How Not to Become a Catholic–Part 2

Three More Rules for Keeping the Dreaded Whore of Babylon at Bay

The ongoing story of a Catholic convert

James Tonkowich

James Tonkowich

In the first installment of my advice as to how to avoid becoming a Catholic, I suggested two rules. First, assume that all Catholics are idiots. Second, get all your information about the Catholic Church second-hand. Steer clear of Catholic intellectuals, well-catechized laypeople, and young, zealous, orthodox priests and nuns. Look for leftover aging, hippy priests and nuns, poorly catechized Catholics, and ex-Catholics evangelicals who have it in for the Church. And above all, don’t read the Catechism of the Catholic Church.

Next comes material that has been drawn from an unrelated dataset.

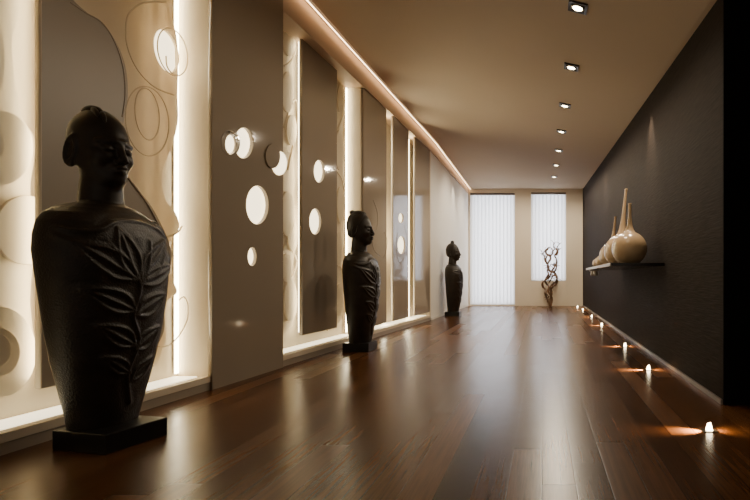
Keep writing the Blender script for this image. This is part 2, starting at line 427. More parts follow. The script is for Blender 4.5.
# ------------------------------------------------------------------ near niche: carved layers
p0 = wall_pt(3.1, .26, .16)
t = thing_at('carved_panel', p0, 'large taupe carved panel with a flowing edge in the niche behind the nearest statue', 'wall panel')
d = .10
left = wpx(42, 388, d)[0]; zb = .26
edge = curve_px([(62, -14), (75, 2), (90, 15), (105, 26), (118, 46), (126, 70), (127.5, 96), (124, 118), (122, 140), (124, 162), (130, 180), (149, 203), (162, 226), (170, 246), (171, 262), (163, 278), (160, 296), (164, 312), (164, 330), (156, 348), (146, 362)], d, 6)
edge = [e for e in edge if e[1] < 3.46]
topY = edge[0][0]
out = [(left, zb), (left, 3.46), (topY, 3.46)] + edge + [(edge[-1][0] - .02, zb)]
plate('front_layer', out, [], d, d + .032, M_taupe2, t, p0, bev=.002)
plate('lit_edge_band', rect(left - .006, left - .0005, zb, 3.46), [], d, d + .032, M_cream, t, p0)  # cream sliver added: light on the panel's side put into its colour
d2 = .165
edge2 = curve_px([(176, -20), (171, 8), (177, 40), (178, 70), (177.5, 96), (178, 120), (173, 142), (163.5, 168), (161.5, 185), (167, 202), (176, 214), (179, 228), (170, 242), (168, 258), (172, 278), (177, 292), (168, 300), (163, 316), (166, 336), (160, 356), (154, 366)], d2, 6)
edge2 = [e for e in edge2 if e[1] < 3.46]
out = [(left + .06, .28), (left + .06, 3.46), (edge2[0][0], 3.46)] + edge2 + [(edge2[-1][0] - .02, .28)]
eye = ell_px(166.5, 51, 11.5, 22.5, d2, 40, -.28)
plate('middle_layer', out, [eye], d2, d2 + .022, M_relief, t, p0, bev=.002)
plate('opal_glow', ell_px(166.5, 51, 12.4, 24, d2, 40, -.28), [], d2 + .024, d2 + .03, M_diff, t, p0)  # glowing disc added so the eye opening looks bright behind
# raised blob and beads on the middle layer
def bead(pts, dd, r, m, par, org, name='carved_bead', n=8, closed=False):
    bm = bmesh.new(); c = curve_px(pts, dd, n, closed)
    bm_tube(bm, [wall_pt(a, b, dd) for a, b in c], r, 6, closed); return from_bm(name, bm, m, par, True, org)
bead([(166, 2), (150, 2), (138, 5), (128, 15), (125.5, 30), (127, 46), (134, 64), (145, 79), (158, 89), (174, 95)], d2 + .001, .006, M_cream, t, p0)
ring_px('carved_ring', 147, 121, 21.5, 35, d2 + .001, .0045, M_cream, t, p0, -.12)
ring_px('carved_ring', 147, 114, 12, 26, d2 + .001, .0045, M_cream, t, p0, -.12)
bead([(70, 2), (86, 13), (102, 23), (115, 43), (123, 68), (125, 95), (122, 117)], d + .001, .005, M_taupe2, t, p0)
bead([(128, 178), (146, 202), (159, 226), (167, 246)], d - .001, .007, M_taupe2, t, p0)
bead([(96, 2), (106, 12), (116, 20), (121, 34)], d + .07, .004, M_cream, t, p0)
bead([(182, 226), (178, 232), (171, 236), (166, 237)], d2 - .002, .006, M_relief, t, p0)
# the thin looping rings that swing out in front of the light
ring_px('wire_ring', 172.5, 52, 14.2, 24.5, .14, .0045, M_relief, t, p0, -.26)
bead([(166, 56), (167, 66), (172, 73), (178, 75)], .15, .005, M_relief, t, p0, 'wire_ring')
bead([(156, 345), (164, 347), (172, 343), (180, 334), (187, 320), (188, 306), (184, 297), (179, 300)], .15, .005, M_relief, t, p0, 'wire_ring')

p0 = wall_pt(2.2, .3, .2)
t = thing_at('relief_panel', p0, 'cream relief panel of overlapping discs, left of the nearest statue in the near niche', 'wall panel')
d3 = .215
edge = curve_px([(20, -10), (18, 18), (12, 40), (13, 66), (17, 96), (22, 118), (34, 138), (34, 160), (30, 190), (35, 230), (33, 262), (30, 300), (33, 330), (34, 356), (30, 374), (24, 386)], d3, 6)
edge = [e for e in edge if e[1] < 3.3]
out = [(Y0 + .1, .25), (Y0 + .1, 3.4), (edge[0][0], 3.4)] + edge + [(edge[-1][0] - .03, .25)]
plate('back_layer', out, [], d3, d3 + .02, M_solid, t, p0, bev=.002)
def lobe(cx, cy, rx, ry, dd, th, tilt=0, holes=()): return plate('carved_disc', ell_px(cx, cy, rx, ry, dd, 56, tilt), holes, dd, dd + th, M_solid, t, p0, bev=.002)
lobe(0, 148, 33, 37, d3 - .03, .03)
lobe(-8, 146, 13, 16, d3 - .05, .02)
lobe(27, 230, 31, 34, d3 - .02, .02)
lobe(0, 352, 36, 45, d3 - .03, .03, 0, [])
lobe(-2, 352, 22, 24, d3 - .055, .025)
lobe(-4, 350, 15, 17, d3 - .07, .015)
lobe(-25, 60, 30, 60, d3 - .02, .02)

# ------------------------------------------------------------------ long niche: relief on its back and hanging lacquer panels
def relief_strip(xs, label, seed):
    rnd = random.Random(seed); dd = .215
    ya, yb = wpx(xs[0], 200, dd)[0], wpx(xs[1], 200, dd)[0]
    org = wall_pt((ya+yb)/2, .2, dd)
    t = thing_at('relief_panel', org, label, 'wall panel')
    return t, org, ya, yb, dd
t, org, ya, yb, dd = relief_strip((276, 300), 'narrow cream relief strip of swirls at the near end of the long niche', 1)
edge = curve_px([(292, 20), (291, 50), (293, 70), (290, 96), (289, 116), (293, 140), (292, 160), (295, 182), (290, 204), (292, 226), (296, 244), (293, 262), (291, 290), (294, 312), (293, 326)], dd, 6)
plate('back_layer', [(YB + .005, .18), (YB + .005, 3.39)] + [e for e in edge if e[1] < 3.38], [], dd, dd + .02, M_relief, t, org, bev=.002)
for (cx, cy, rx, ry) in ((290, 42, 6, 14), (288, 92, 6, 20), (292, 130, 5, 15), (288, 214, 7, 22), (293, 236, 5, 15), (291, 300, 6.5, 21), (287, 268, 5, 14)):
    plate('carved_disc', ell_px(cx, cy, rx, ry, dd - .02, 36), [], dd - .02, dd - .001, M_relief, t, org, bev=.004)
for pts in ([(284, 25), (293, 34), (296, 50), (290, 62), (284, 66)], [(284, 128), (290, 108), (296, 100), (298, 118), (292, 150), (288, 170)], [(283, 250), (288, 236), (294, 220), (292, 200), (284, 192)], [(284, 286), (292, 276), (297, 262), (292, 250)], [(284, 322), (290, 318), (295, 306)]):
    bead(pts, dd - .004, .009, M_relief, t, org)

t, org, ya, yb, dd = relief_strip((334, 349), 'narrow cream relief strip of swirls behind the left shoulder of the middle statue', 2)
e = curve_px([(343, 40), (342, 80), (344, 110), (341, 140), (344, 170), (341, 200), (344, 230), (342, 262), (344, 290), (342, 320)], dd, 6)
y0 = wpx(328, 200, dd)[0]
plate('back_layer', [(y0, .2), (y0, 3.39)] + [q for q in e if q[1] < 3.38 and q[1] > .2], [], dd, dd + .02, M_relief, t, org, bev=.002)
for (cx, cy, rx, ry) in ((341, 98, 2.8, 14), (340, 150, 4, 20), (341, 205, 3.5, 18), (339, 250, 4, 16), (340, 300, 3.5, 16)):
    plate('carved_disc', ell_px(cx, cy, rx, ry, dd - .02, 36), [], dd - .02, dd - .001, M_relief, t, org, bev=.004)
for pts in ([(336, 80), (341, 92), (344, 110), (339, 126), (336, 130)], [(336, 170), (342, 180), (344, 196), (339, 224)], [(336, 262), (342, 270), (344, 288), (338, 310)]):
    bead(pts, dd - .004, .009, M_relief, t, org)

G = None
def hung_panel(x0, x1, d, zb, zt, holes, label, discs=(), beads=()):
    ya, yb = wpx(x0, 200, d)[0], wpx(x1, 200, d)[0]
    if yb > YE: yb = YE - .01
    org = wall_pt((ya+yb)/2, zb, d)
    t = thing_at('hung_panel', org, label, 'wall panel')
    hp = [ell_px(*h, d) for h in holes]
    plate('panel', rect(ya, yb, zb, zt), hp, d, d + .03, M_taupe, t, org, bev=.0015)
    if holes:
        for h in holes:
            plate('opal_glow', ell_px(h[0], h[1], h[2]*1.5, h[3]*1.3, d), [], d + .034, d + .04, M_diff, t, org)
    for (cx, cy, rx, ry, dd_) in discs:
        plate('crescent_disc', ell_px(cx, cy, rx, ry, d + .002), [], d + .002, d + .028, M_taupe, t, org)
    for pts in beads:
        bead(pts, d - .0005, .004, M_taupe, t, org)
    return t
hung_panel(302.5, 337, .10, .24, 3.46, [(319.4, 171.2, 5.4, 11.4), (315.4, 221.5, 6.0, 13)], 'tall taupe panel with two glowing ovals in the long niche, just before the middle statue')
hung_panel(363.7, 386.5, .0, .17, 3.40, [], 'tall plain taupe panel with thin swirl lines directly behind the middle statue',
           beads=[[(373, 200), (377, 212), (377, 226), (372, 238), (374, 250), (380, 256)], [(384, 232), (387, 240), (386, 252), (383, 258)]])
hung_panel(393.2, 408.8, .0, .17, 3.40, [(401.3, 218, 2.5, 5), (401.6, 245, 3.8, 9)], 'narrow taupe panel with two small glowing ovals beyond the middle statue',
           beads=[[(398, 232), (396, 246), (399, 262), (404, 258)], [(404, 225), (407, 240), (406, 256)]])
hung_panel(415, 430, .0, .17, 3.40, [], 'last narrow taupe panel of the long niche, next to the plain white wall')

# ------------------------------------------------------------------ light strips
def strip(Y, d, z0, z1, label, w=.018, name='glow_strip', m=None, flip=False):
    org = wall_pt(Y, z0, d); t = thing_at(name, org, label, 'light strip', 'vertical light strips in the niches')
    bm = bmesh.new(); bm_wbox(bm, Y - w/2, Y + w/2, z0, z1, d + (.0062 if flip else 0), d + (.016 if flip else .010))
    from_bm('diffuser', bm, M_led_back if flip else M_led, t, False, org)
    bm = bmesh.new(); bm_wbox(bm, Y - w/2 - .003, Y + w/2 + .003, z0, z1, d + (0 if flip else .0101), d + (.006 if flip else .016))
    from_bm('channel', bm, M_silver, t, False, org)
    return t
strip(2.715, .138, .30, 3.38, 'vertical warm light strip behind the near edge of the large carved panel', .05, flip=True)
strip(3.772, .225, .13, 3.38, 'vertical warm light strip in the niche corner right of the nearest statue', .03)
strip(5.38, .14, .27, 3.38, 'vertical warm light strip behind the panel with two large glowing ovals', .05, flip=True)
strip(6.662, .205, .13, 3.38, 'vertical warm light strip beside the slim pier left of the middle statue', .03)
strip(7.86, .14, .13, 3.38, 'vertical warm light strip in the slot just right of the middle statue', .16)
strip(9.03, .14, .13, 3.38, 'vertical warm light strip in the last slot before the white wall', .2)
strip(3.50, .205, .30, 3.38, 'vertical warm light strip glowing through the carved cream layer beside the nearest head', .03, flip=True)
def ledge_glow(ya, yb, d, label):
    org = wall_pt((ya+yb)/2, .106, d); t = thing_at('glow_strip', org, label, 'light strip', 'glowing sheets added along the niche ledges')
    bm = bmesh.new(); bm_wbox(bm, ya, yb, .1055, .112, d, .235, 3); from_bm('diffuser', bm, M_ledge_glow, t, False, org)  # emissive sheet added so the ledge itself looks lit
ledge_glow(.5, 3.75, .06, 'warm glowing sheet added on the ledge at the back of the near niche')
ledge_glow(4.85, 6.6, .08, 'warm glowing sheet added on the ledge behind the middle statue')
ledge_glow(6.85, 9.95, .06, 'warm glowing sheet added on the ledge under the three narrow far panels')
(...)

With those preliminaries out of the way, the next three rules have to do with history.

Rule #3: Avoid Being “Deep in History”

Blessed John Henry Newman, an Anglican priest and scholar who entered the Church in 1845 and was eventually made a Cardinal, quipped, “To be deep in history is to cease to be Protestant.” And while it’s not a hard and fast rule, if you want to avoid the Catholic Church, do your best to avoid being “deep in history.”

 

Some history, of course, will do you no harm. Protestant history written by Protestant historians and the shenanigans of Borgia popes are good reading. But always assume that from the death of the last apostle until Martin Luther nailed the Ninety-Five Theses to the door at the Castle Church in Wittenberg there is nothing important to learn. After all, if the Church centered in Rome was utterly corrupt, there is no reason to study it except insofar as its corruption led to the Reformation.

This will allow you to think about the Reformation in purely spiritual terms. It was a great spiritual revival that struck a dead, corrupt, and calcified Church, met resistance and finally broke free. That the renewal movement freed from its roots promptly hit the floor and shattered (and continues to shatter) into tens of thousands of smaller and sharper shards can be chalked up to there being “different kinds of gifts, but the same Spirit” (1Corinthians 12:2).

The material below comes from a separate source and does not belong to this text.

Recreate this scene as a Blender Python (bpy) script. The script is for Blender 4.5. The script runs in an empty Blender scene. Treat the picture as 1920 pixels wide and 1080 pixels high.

By keeping the focus on the spiritual, you can avoid questions about greed and the politics of Europe. Princes who were caught up in the fervor of revival also managed to enrich their treasuries and their friends by shamelessly despoiling churches and monasteries. Rodney Stark in The Triumph of Christianity notes that during Henry VIII’s Reformation-like looting of the Church, “from the shrine dedicated to St. Thomas à Becket alone, Henry’s agents confiscated 4,994 ounces of gold, 4,425 ounces of silver gilt, 5,286 ounces of silver, and twenty-six cartloads of other treasure—and this was regarded as a trivial portion of the wealth confiscated from the church.”

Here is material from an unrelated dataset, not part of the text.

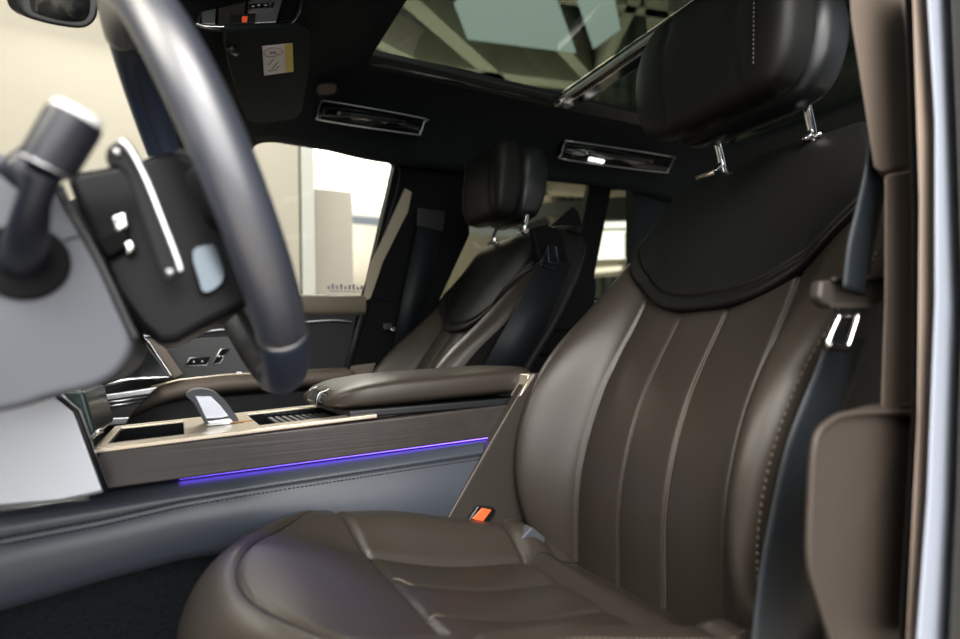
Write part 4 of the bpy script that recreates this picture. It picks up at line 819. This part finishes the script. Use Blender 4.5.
MB().prism([(-0.5733, 0.7200, 0.9703), (-0.6282, 0.7200, 0.9880), (-0.6140, 0.7200, 0.8339), (-0.5976, 0.7200, 0.6714), (-0.5585, 0.7200, 0.5067), (-0.5222, 0.7200, 0.3905), (-0.4723, 0.7200, 0.4047), (-0.5069, 0.7200, 0.5146), (-0.5441, 0.7200, 0.6704), (-0.5685, 0.7200, 0.8259)], (-0.08, -0.03, 0)).build('painted_flange', 'body', bd, bevel=0.008, segs=5)
MB().prism([(-0.5938, 0.7300, 0.9703), (-1.0156, 0.7300, 1.1065), (-0.7911, 0.7300, 0.2809), (-0.4911, 0.7300, 0.3757), (-0.5299, 0.7300, 0.5133), (-0.5668, 0.7300, 0.6699), (-0.5823, 0.7300, 0.8244)], (-0.08, -0.03, 0)).build('outer_shadow_gap', 'seal', bd, bevel=0.004)

# ------------------------------------------------------------------ steering column
sc_ = thing('steering_column', 'grey steering column shroud with black control stalk, at the left edge', 'steering column', (0.15, 0.37, 0.66))
out = spline([(0.1933, 0.4700, 0.7901), (0.1059, 0.4700, 0.7824), (0.0899, 0.4700, 0.7751), (0.0722, 0.4700, 0.7619), (0.0547, 0.4700, 0.7266), (0.0391, 0.4700, 0.6842), (0.0298, 0.4700, 0.6554), (0.0364, 0.4700, 0.6356), (0.0516, 0.4700, 0.6236), (0.0773, 0.4700, 0.6170), (0.1033, 0.4700, 0.6097), (0.1882, 0.4700, 0.5968)], 5)
MB().prism(out, (0, -0.20, 0)).build('shroud', 'shroud', sc_, bevel=0.016, segs=5)
MB().tube(spline([(0.0732, 0.4710, 0.7629), (0.0709, 0.4710, 0.7547), (0.0498, 0.4710, 0.7110), (0.0328, 0.4710, 0.6684), (0.0279, 0.4710, 0.6568)], 5), 0.003, 6).build('shroud_seam', 'satin_black', sc_)
MB().tube([(0.0706, 0.4710, 0.7253), (0.0547, 0.4710, 0.7321)], 0.0007, 5).build('shroud_line', 'satin_black', sc_)
ctr = Vector([(0.0919, 0.4720, 0.7087)][0])
MB().disc(ctr, (0, 1, 0), 0.0255, 0.005, 40).build('stalk_recess', 'deep', sc_, bevel=0.002)
stk = MB(); p0 = Vector([(0.0934, 0.4700, 0.7089)][0]); p1 = Vector([(0.0846, 0.5050, 0.7177)][0]); p2 = Vector([(0.0763, 0.5300, 0.7375)][0]); p3 = Vector([(0.0700, 0.5400, 0.7523)][0]); p4 = Vector([(0.0544, 0.5450, 0.7854)][0])
stk.tube([p0, p1, p2, p3], [0.013, 0.0115, 0.0085, 0.0095], 20)
d34 = (p4 - p3).normalized()
stk.tube([p3, p3 + d34 * 0.004, p4 - d34 * 0.004, p4], [0.0095, 0.0145, 0.0150, 0.0145], 24)
so = stk.build('stalk', 'stalk', sc_, bevel=0.001)
MB().tube([p4, p4 + d34 * 0.005], [0.0140, 0.0125], 24).build('end_cap', 'white_cap', so, bevel=0.001)
MB().tube([p3 + d34 * 0.002 , p3 + d34 * 0.0035], [0.0135, 0.0150], 24).build('silver_ring', 'satin', so)
MB().tube([Vector([(0.0930, 0.5000, 0.7531)][0]), Vector([(0.0842, 0.5000, 0.7626)][0]), Vector([(0.0734, 0.5100, 0.7751)][0])], [0.012, 0.014, 0.010], 16).build('rotary_collar', 'stalk', so)

# ------------------------------------------------------------------ steering wheel
WC = Vector((-0.0223, 0.3413, 0.7916)); TA = 0.3794; WR = 0.1828
sw = thing('steering_wheel', 'dark leather steering wheel with shift paddle, large at the upper left', 'steering wheel', tuple(WC))
U = Vector((0, 1, 0)); V = Vector((math.sin(TA), 0, math.cos(TA))); N = Vector((math.cos(TA), 0, -math.sin(TA)))   # N points to the dash
def wp(a, r=WR, off=0.0): return WC + (U * math.cos(a) + V * math.sin(a)) * r + N * off
def torus(a0, a1, rr, n=60, closed=False, flat=0.86):
    vs = []; fs = []; m_ = 28
    for i in range(n + (0 if closed else 1)):
        a = a0 + (a1 - a0) * i / n; er = U * math.cos(a) + V * math.sin(a)
        for k in range(m_):
            b = 2 * PI * k / m_; vs.append(WC + er * (WR + rr * math.cos(b)) + N * rr * 1.08 * math.sin(b))
    L = n if closed else n
    tot = n if closed else n + 1
    for i in range(L):
        j = (i + 1) % tot
        for k in range(m_): fs.append((i * m_ + k, i * m_ + (k + 1) % m_, j * m_ + (k + 1) % m_, j * m_ + k))
    if not closed: fs += [tuple(range(m_)), tuple((tot - 1) * m_ + k for k in range(m_))]
    return MB().add(vs, fs)
d2r = math.radians
torus(d2r(-50), d2r(98), 0.0190).build('rim_grip', 'wheel', sw)
torus(d2r(-97), d2r(-50.6), 0.0193, 30).build('rim_lower_grip', 'navy', sw)
torus(d2r(-165), d2r(-97.3), 0.0182, 30).build('rim_perforated_grip', 'perf', sw)
torus(d2r(98.4), d2r(194.7), 0.0172).build('rim_far_grip', 'navy', sw)
torus(d2r(-50.6), d2r(-50.0), 0.0196, 2).build('grip_ring', 'satin', sw)
torus(d2r(158), d2r(159.0), 0.0178, 2).build('grip_ring', 'satin', sw)
st = MB()
for k in range(95):
    a = d2r(105 + k * 0.9); er = U * math.cos(a) + V * math.sin(a); er2 = U * math.cos(a + 0.008) + V * math.sin(a + 0.008)
    st.tube([WC + er * (WR - 0.0165) + N * 0.002, WC + er2 * (WR - 0.0165) + N * 0.006], 0.0008, 4)
st.build('rim_stitching', 'dark_seam', sw)
# hub and spokes, rear cover facing the column
hub = MB(); lo = []
for k in range(7):
    t = k / 6; s_ = (0.75, 0.95, 1.0, 1.0, 1.0, 0.97, 0.85)[k]
    lo.append([WC + U * a * s_ + V * (b * s_ - 0.01) + N * (-0.022 + 0.045 * t) for a, b in sq(0.072, 0.058, 3.0, 40)])
hub.loft(lo); hub.build('airbag_hub', 'soft', sw)
MB().prism([(0.0765, 0.4350, 0.7833), (0.0413, 0.4350, 0.7958), (0.0058, 0.4350, 0.8115), (-0.0086, 0.4350, 0.8094), (-0.0265, 0.4350, 0.7898), (-0.0417, 0.4350, 0.7400), (-0.0539, 0.4350, 0.6858), (-0.0202, 0.4350, 0.6672), (0.0014, 0.4350, 0.6536), (0.0153, 0.4350, 0.6523), (0.0301, 0.4350, 0.6674), (0.0471, 0.4350, 0.6936), (0.0613, 0.4350, 0.7344)], (0, -0.19, 0)).build('rear_cover', 'cover', sw, bevel=0.008, segs=4)
for sgn in (-1, 1):
    lo = []
    for k in range(9):
        t = k / 8; y = sgn * (0.06 + (WR - 0.068) * t); hh = 0.030 - 0.013 * t
        lo.append([WC + U * y + V * (a - 0.012 - 0.012 * t) + N * (0.012 * (1 - t) + b) for a, b in sq(hh, 0.011, 3, 20)])
    MB().loft(lo).build('spoke', 'satin_black', sw)
lo = []
for k in range(7):
    t = k / 6; lo.append([WC + V * (-0.05 - (WR - 0.062) * t) + U * a + N * (b + 0.01 * (1 - t)) for a, b in sq(0.030 - 0.010 * t, 0.009, 3, 20)])
MB().loft(lo).build('lower_spoke', 'satin_black', sw)
MB().prism(spline([(-0.0082, 0.4550, 0.7243), (-0.0210, 0.4550, 0.7315), (-0.0260, 0.4550, 0.7286), (-0.0317, 0.4550, 0.7062), (-0.0237, 0.4550, 0.6947), (-0.0159, 0.4550, 0.6929), (-0.0131, 0.4550, 0.7008)], 3, True), (0, -0.012, 0)).build('spoke_accent', 'accent', sw, bevel=0.003)
MB().prism([(0.0461, 0.4500, 0.7491), (0.0360, 0.4500, 0.7547), (0.0334, 0.4500, 0.7426), (0.0423, 0.4500, 0.7358)], (0, -0.012, 0)).build('chrome_clip', 'chrome', sw, bevel=0.003)
MB().prism([(0.0559, 0.4500, 0.7318), (0.0360, 0.4500, 0.7424), (0.0320, 0.4500, 0.7289), (0.0471, 0.4500, 0.7174)], (0, -0.010, 0)).build('clip_bracket', 'deep', sw, bevel=0.002)
MB().prism([(0.0383, 0.4520, 0.7296), (0.0313, 0.4520, 0.7332), (0.0287, 0.4520, 0.7257), (0.0357, 0.4520, 0.7192)], (0, -0.010, 0)).build('chrome_clip', 'chrome', sw, bevel=0.003)
# shift paddle
pdl = MB().prism(spline([(0.0434, 0.5050, 0.7799), (0.0401, 0.5050, 0.7858), (0.0345, 0.5050, 0.7881), (0.0287, 0.5050, 0.7821), (0.0182, 0.5050, 0.7605), (0.0086, 0.5050, 0.7335), (0.0000, 0.5050, 0.7081), (-0.0012, 0.5050, 0.7012), (0.0073, 0.5050, 0.6939), (0.0115, 0.5050, 0.7007), (0.0180, 0.5050, 0.7224), (0.0263, 0.5050, 0.7492), (0.0333, 0.5050, 0.7690), (0.0423, 0.5050, 0.7719)], 3, True), (0, -0.008, 0)).build('shift_paddle', 'cover', sw, bevel=0.0025)
MB().tube(spline([(0.0348, 0.5080, 0.7870), (0.0297, 0.5080, 0.7823), (0.0198, 0.5080, 0.7616), (0.0103, 0.5080, 0.7348), (0.0019, 0.5080, 0.7104), (-0.0006, 0.5080, 0.7014)], 6), 0.0027, 8).build('silver_edge', 'satin', pdl)
MB().disc(Vector([(0.0371, 0.5070, 0.7802)][0]), (0, 1, 0), 0.0022, 0.003, 12).build('paddle_marking', 'satin', pdl)
MB().disc(Vector([(0.0061, 0.5070, 0.7006)][0]), (0, 1, 0), 0.0022, 0.003, 12).build('paddle_marking', 'satin', pdl)

# ------------------------------------------------------------------ windscreen
ws = MB().prism([(0.06, -0.62, 1.15), (0.55, -0.66, 0.80), (0.55, 0.66, 0.80), (0.06, 0.62, 1.15)], (0.004, 0, 0.005)).build('windscreen', 'window_glass', smooth=False)
tag(ws, 'clear windscreen at the left, showing the beige showroom wall beyond', 'windscreen')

It’s legitimate to ask what the Church was doing with such wealth, but regardless of the answer to that question, the fact remains that the state engaged in er… “wealth redistribution” or “repurposing” or… let’s be honest, they stole it.

Which brings up another inconvenient truth. The Reformation allowed the rulers of Europe to achieve what generations of kings yearned for: the total subjugation of the Church to the state. As long as the Church was one and centered in Rome, it served as a counterweight to the domineering aspirations of the state. Controlling the Catholic Church proved exceedingly difficult.  But once the Church was reformed and shattered into bite-sized bits, controlling the bits was child’s play.

Cuius regio, eius religio (“Whose realm, his religion”) meant that the princes of Europe could and did make their churches into departments of government and their clergy into government bureaucrats. Membership in the national church became a mark, if not the defining mark, of patriotism. Kings appointed bishops and other church leaders who became his ecclesiastical lap dogs. And dissenters, be they Catholics or free church Protestants, were persecuted and/or treated as second-class citizens in some cases well into the nineteenth century.